Aren't all women trying to lose weight? Funny thing is, I consider you thin and gorgeous. You are always harder on yourself. Good luck on the lifestyle change, but remember you are always thin and beautiful in my eyes. Love you

Casey said...

This is your cousin-in-law. I arrived at your blog from facebook. I love it! You are such an engaging writer. I look forward to watching you achieve this goal for yourself. I think you always look fabulous! I have an observation that I hope is helpful and not offensive. I think your success is going to be less about what you eat and more about whether you can be a little more selfish and a little less selfless. It can be hard to put yourself first. I'm excited for you!

jana said...

CINDY,
You look fabulous!!!! Weight loss is a part of life. Sadly, it never goes away. SO SAD!!!!! How is your new program?

The Wiseman's said...

You make it sound like you are huge! You are not big!

Skully said...

C, I have always thought that you look good and never thought of you as one of the "bigger" girls. You're so funny! Ultimately, what matters most is what makes YOU happy and if losing a few extra pounds accomplishes that goal then so be it.

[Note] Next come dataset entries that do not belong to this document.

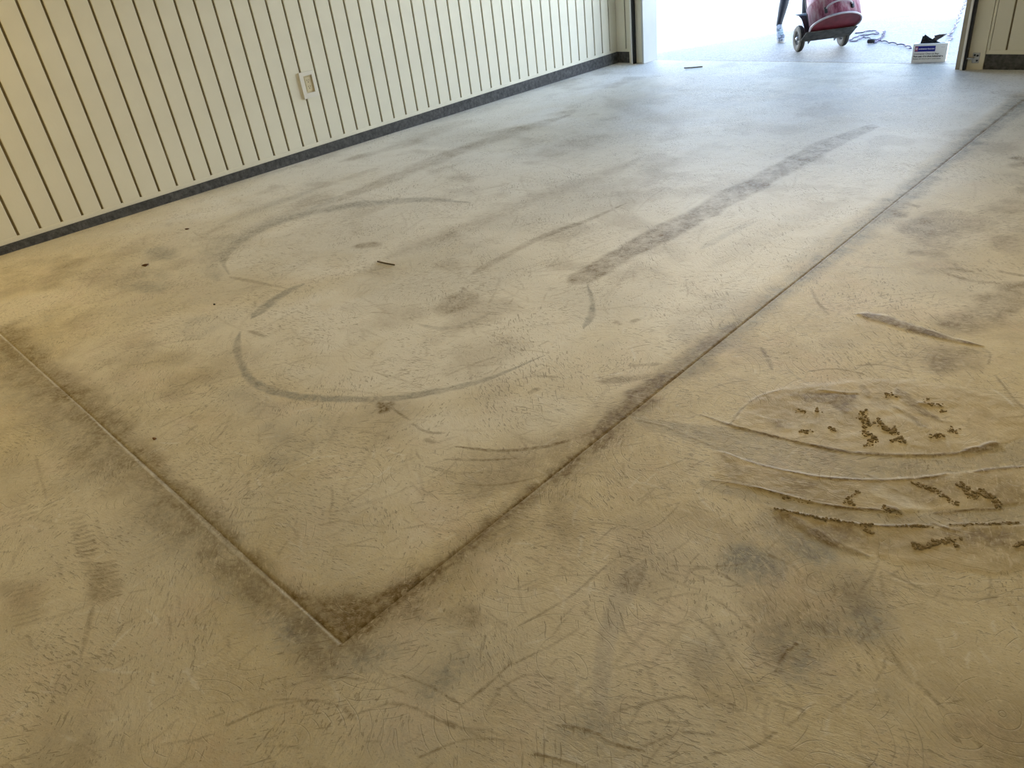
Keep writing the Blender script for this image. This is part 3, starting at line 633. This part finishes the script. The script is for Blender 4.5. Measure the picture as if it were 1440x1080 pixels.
# bag poking out
BAG = mat('black_plastic', (.008, .008, .010), .35, var=.3, bump=.004, bscale=25); BAGG = mat('creased_grey_plastic', (.13, .11, .12), .3, var=.4, bump=.004, bscale=30)
bg_ = tag(empty('trash_bag', (b0.x, b0.y, zf(b0.y)), cb.rotation_euler.z), 'black plastic bag poking up in two points from the open carton', 'bag')
def sheet(name, pts, th, m, par, n=7):
    """creased folded plastic: outline with thickness and puckers"""
    P = [Vector((p[0], 0, p[1])) for p in pts]; bm = bmesh.new(); yo = pts[0][2] if len(pts[0]) > 2 else 0
    c = sum(P, Vector())/len(P); fr = []; bk = []
    ring = []
    for s in (1, .66, .33):
        rr = []
        for i in range(len(P)):
            for k in range(n):
                q = P[i].lerp(P[(i+1) % len(P)], k/n); q = c.lerp(q, s)
                dy = (.5*math.sin(i*2.1+k*1.7)+.5*random.uniform(-1, 1))*.006*(1 if s < 1 else .4)
                rr.append((Vector((q.x, yo-th*(1.2-s)+dy, q.z)), Vector((q.x, yo+th*(1.2-s)+dy, q.z))))
        ring.append(rr)
    R1 = [[bm.verts.new(a) for a, _ in r] for r in ring]; R2 = [[bm.verts.new(b) for _, b in r] for r in ring]
    N = len(R1[0])
    for R, fl in ((R1, 0), (R2, 1)):
        for a, b in zip(R, R[1:]):
            for i in range(N):
                f = (a[i], a[(i+1) % N], b[(i+1) % N], b[i]); bm.faces.new(f if not fl else f[::-1])
        bm.faces.new(R[-1] if not fl else R[-1][::-1])
    for i in range(N): bm.faces.new((R1[0][i], R2[0][i], R2[0][(i+1) % N], R1[0][(i+1) % N]))
    return obj(name, bm, m, par)
sheet('bag_film', [(.052, .10, .045), (.056, .18), (.066, .240), (.078, .238), (.086, .252), (.13, .222), (.19, .190), (.235, .172), (.235, .10)], .012, BAG, bg_)
sheet('bag_fold', [(.15, .12, .058), (.150, .20), (.172, .222), (.165, .236), (.21, .246), (.28, .250), (.245, .222), (.20, .192), (.19, .12)], .006, BAGG, bg_)

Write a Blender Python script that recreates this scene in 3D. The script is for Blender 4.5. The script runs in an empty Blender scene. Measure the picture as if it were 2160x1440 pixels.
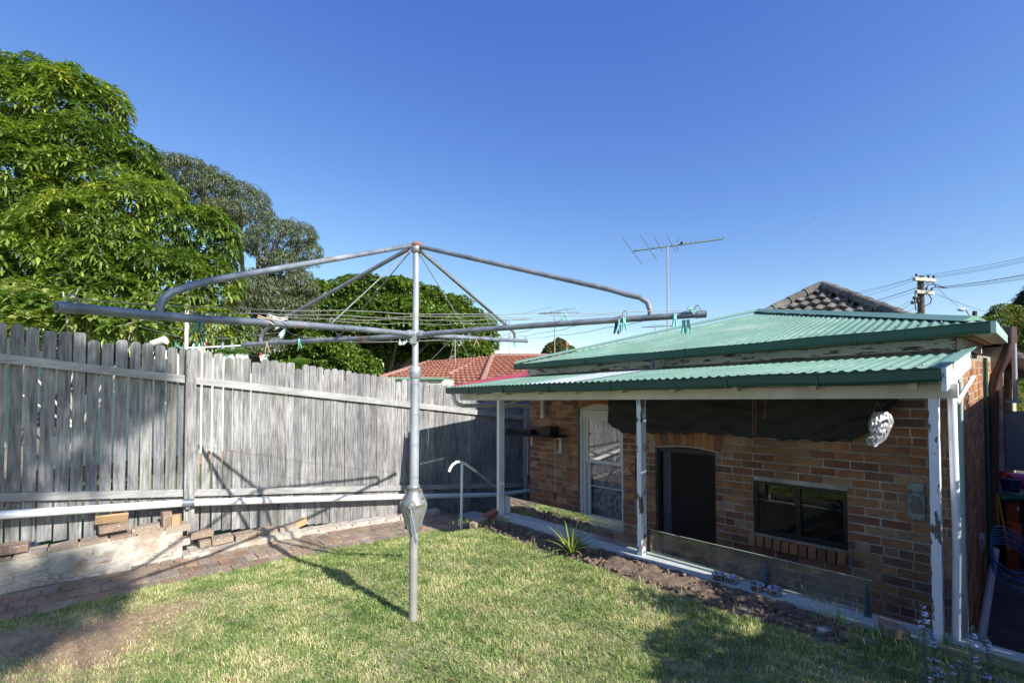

I love you! (no matter what size you are) :-)

Natalie said...

I think you look amazing, no matter what your pant size is. You always have the sunniest disposition and a great smile for everyone...but, with that said, I wish you luck with the new "program"! Weight issues are so straining!

Janeen said...

This is everyone's issue! There are however those lucky few. You have inspired me though, I am in a bit of a rough patch myself. I am sick of hearing "you look good" cuz I DO have a lot of weight on me that I am just not used too!! Anyway thought I would say hi. Your awesome. Talk to ya later

Mendon Packs said...

You go girl!!! I felt like I was reading about my life!